What is needed
Omit every picture, and retype the lines that run from the beginning of the data below through the line containing "mb.obj('twigs',WOOD2,t)", inclusive.

Data excerpt
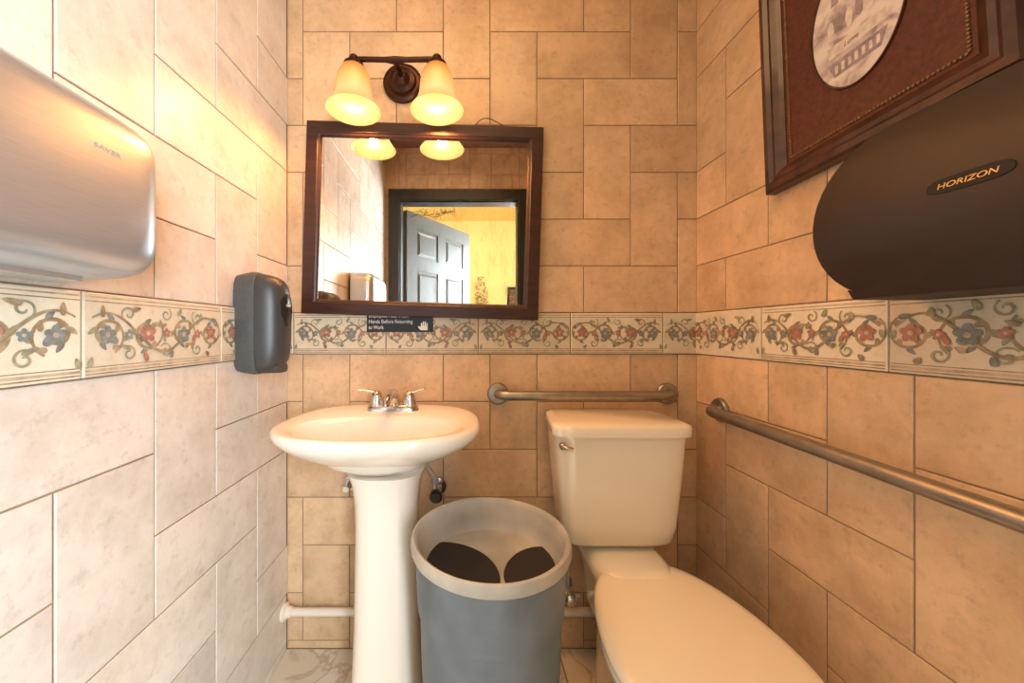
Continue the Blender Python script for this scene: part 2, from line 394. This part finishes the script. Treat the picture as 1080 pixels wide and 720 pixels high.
# wall plant in the hallway
t=thing('hanging_plant','trailing dried plant with red flowers on the yellow hallway wall','plant',(0.22,-2.99,1.45))
mb=MB()
mb.lathe([(0.05,0),(0.08,0.06),(0.085,0.12),(0.07,0.12),(0.06,0.08)],(0.24,-2.915,1.33),seg=20); mb.obj('pot',YEL,t)
mb=MB()
rn=random.Random(5)
for k in range(60):
    c=Vector((0.20+rn.gauss(0,.05),-2.88+rn.uniform(-.05,.08),1.52+rn.gauss(0,.14))); a=Vector((rn.uniform(-1,1),rn.uniform(-.4,.4),rn.uniform(-1,1))).normalized()*.035; b=a.cross(Vector((0,1,0.3))).normalized()*.014
    mb.add([c-a,c+b,c+a,c-b],[(0,1,2,3)],1 if k%3==0 else 0)
mb.obj('foliage',[LEAF,RED],t,smooth=False,fixn=False)
t=thing('wall_picture','dark patterned picture in a black frame on the hallway wall','picture',(.72,-2.995,1.4))
mb=MB()
def rectframe(mb,P,u0,u1,v0,v1,loops,mi=0,close=True):
    rs=[]
    for ins,h in loops: rs.append([P(u0+ins,v0+ins,h),P(u1-ins,v0+ins,h),P(u1-ins,v1-ins,h),P(u0+ins,v1-ins,h)])
    if close: rs.append(rs[0])
    mb.rings(rs,mi,False,False)
P=lambda u,v,h: Vector((u,-2.998+h,v))
rectframe(mb,P,.60,.92,1.25,1.72,[(0,0),(0,.025),(.03,.02),(.03,0)]); mb.obj('picture_frame',CASING,t,smooth=False)
mb=MB(); mb.box((.625,-2.998,1.275),(.895,-2.988,1.695)); mb.obj('print',ART,t,smooth=False)
# garland over the doorway opening outside
t=thing('twig_garland','dry brown twig garland hanging over the doorway','garland',(-.2,YF-.11,2.0))
mb=MB(); rn=random.Random(9)
for k in range(22):
    x0=OX0+.10+rn.random()*.34; z0=OZ-.01-rn.random()*.03
    mb.tube(bez((x0,YF-.135,z0),(x0+rn.uniform(-.06,.06),YF-.15,z0-.03),(x0+rn.uniform(-.08,.08),YF-.16,z0-.01),(x0+rn.uniform(-.1,.1),YF-.15,z0-.02-rn.random()*.05),6),.0018,5)
mb.obj('twigs',WOOD2,t)

# ---------------- mirror
mx0,mx1,mz0,mz1=-0.530,0.243,1.107,1.736
t=thing('wall_mirror','rectangular mirror in a dark reddish-brown wood frame','mirror',((mx0+mx1)/2,D-.004,(mz0+mz1)/2))
P=lambda u,v,h: Vector((u,D-0.014-h,v))
mb=MB(); rectframe(mb,P,mx0,mx1,mz0,mz1,[(0,0),(0,.018),(.002,.020),(.036,.020),(.039,.017),(.044,.015),(.048,.009),(.048,0)])
mb.obj('mirror_frame',WOOD,t,smooth=False)
mb=MB(); mb.box((mx0+.045,D-.021,mz0+.045),(mx1-.045,D-.014,mz1-.045)); mb.obj('mirror_glass',MIRR,t,smooth=False)
t.rotation_euler=(0,math.radians(1.7),0)
# wire above mirror
t=thing('wire','thin dark hanging wire at the top of the mirror','wire',(0.1,D-.006,1.75))
mb=MB(); mb.tube(bez((.03,D-.008,1.745),(.06,D-.02,1.785),(.10,D-.012,1.752),(.145,D-.008,1.728),16),0.0013,8); mb.obj('wire_strand',BRONZE,t)

# ---------------- sconce
t=thing('wall_sconce','bronze two-light sconce with frosted bell glass shades, lit','wall lamp',(-0.205,D-.004,1.875))
cx,cz=-0.212,1.882
mb=MB(); mb.lathe([(0.064,-.002),(.064,-.014),(.056,-.020),(.048,-.020),(.042,-.030),(.028,-.034),(.022,-.044),(.010,-.052),(0.002,-.054)],(cx,D,cz),axis='Y'); mb.obj('mount_plate',BRONZE,t)
sx=(-0.335,-0.088); sy=1.085; topz=1.866
mb=MB(); mb.tube([(cx,D-.03,cz)]+bez((cx,D-.05,cz),(cx,sy+.04,cz),(cx,sy+.03,topz+.004),(cx,sy,topz),8),0.009)
mb.tube([(sx[0]-.012,sy,topz),(sx[0]+.02,sy,topz+.001),(cx-.03,sy,topz),(cx,sy,topz-.002),(cx+.03,sy,topz),(sx[1]-.02,sy,topz+.001),(sx[1]+.012,sy,topz)],[.006,.0075,.0075,.011,.0075,.0075,.006])
mb.obj('arm',BRONZE,t)
for x in sx:
    mb=MB(); mb.lathe([(0.004,0.030),(.010,.028),(.014,.022),(.013,.014),(.022,.008),(.029,.002),(.031,-.010),(.026,-.012)],(x,sy,1.850)); mb.obj('shade_holder',BRONZE,t)
    prof=[(.026,1.845),(.035,1.838),(.044,1.822),(.049,1.802),(.051,1.782),(.053,1.762),(.059,1.744),(.069,1.727),(.077,1.717),(.079,1.714),(.075,1.717),(.066,1.729),(.056,1.745),(.050,1.763),(.048,1.782),(.046,1.802),(.041,1.820),(.031,1.835)]
    mb=MB(); mb.lathe([(r,z) for r,z in prof],(x,sy,0),c0=False,c1=False); o=mb.obj('lamp_shade',SHADE,t,angle=80)
    mb=MB(); mb.lathe([(0.002,1.776),(.012,1.778),(.019,1.785),(.021,1.793),(.018,1.805),(.013,1.817),(.012,1.838)],(x,sy,0),seg=24); mb.obj('light_bulb',BULB,t)
    l=bpy.data.lights.new('sconce_light','POINT'); l.energy=7.0; l.color=(1,0.40,0.10); l.shadow_soft_size=0.018
    lo=bpy.data.objects.new('sconce_light',l); lo.location=(x,sy,1.740); link(lo)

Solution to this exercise
Continue the Blender Python script for this scene: part 2, from line 394. This part finishes the script. Treat the picture as 1080 pixels wide and 720 pixels high.
# wall plant in the hallway
t=thing('hanging_plant','trailing dried plant with red flowers on the yellow hallway wall','plant',(0.22,-2.99,1.45))
mb=MB()
mb.lathe([(0.05,0),(0.08,0.06),(0.085,0.12),(0.07,0.12),(0.06,0.08)],(0.24,-2.915,1.33),seg=20); mb.obj('pot',YEL,t)
mb=MB()
rn=random.Random(5)
for k in range(60):
    c=Vector((0.20+rn.gauss(0,.05),-2.88+rn.uniform(-.05,.08),1.52+rn.gauss(0,.14))); a=Vector((rn.uniform(-1,1),rn.uniform(-.4,.4),rn.uniform(-1,1))).normalized()*.035; b=a.cross(Vector((0,1,0.3))).normalized()*.014
    mb.add([c-a,c+b,c+a,c-b],[(0,1,2,3)],1 if k%3==0 else 0)
mb.obj('foliage',[LEAF,RED],t,smooth=False,fixn=False)
t=thing('wall_picture','dark patterned picture in a black frame on the hallway wall','picture',(.72,-2.995,1.4))
mb=MB()
def rectframe(mb,P,u0,u1,v0,v1,loops,mi=0,close=True):
    rs=[]
    for ins,h in loops: rs.append([P(u0+ins,v0+ins,h),P(u1-ins,v0+ins,h),P(u1-ins,v1-ins,h),P(u0+ins,v1-ins,h)])
    if close: rs.append(rs[0])
    mb.rings(rs,mi,False,False)
P=lambda u,v,h: Vector((u,-2.998+h,v))
rectframe(mb,P,.60,.92,1.25,1.72,[(0,0),(0,.025),(.03,.02),(.03,0)]); mb.obj('picture_frame',CASING,t,smooth=False)
mb=MB(); mb.box((.625,-2.998,1.275),(.895,-2.988,1.695)); mb.obj('print',ART,t,smooth=False)
# garland over the doorway opening outside
t=thing('twig_garland','dry brown twig garland hanging over the doorway','garland',(-.2,YF-.11,2.0))
mb=MB(); rn=random.Random(9)
for k in range(22):
    x0=OX0+.10+rn.random()*.34; z0=OZ-.01-rn.random()*.03
    mb.tube(bez((x0,YF-.135,z0),(x0+rn.uniform(-.06,.06),YF-.15,z0-.03),(x0+rn.uniform(-.08,.08),YF-.16,z0-.01),(x0+rn.uniform(-.1,.1),YF-.15,z0-.02-rn.random()*.05),6),.0018,5)
mb.obj('twigs',WOOD2,t)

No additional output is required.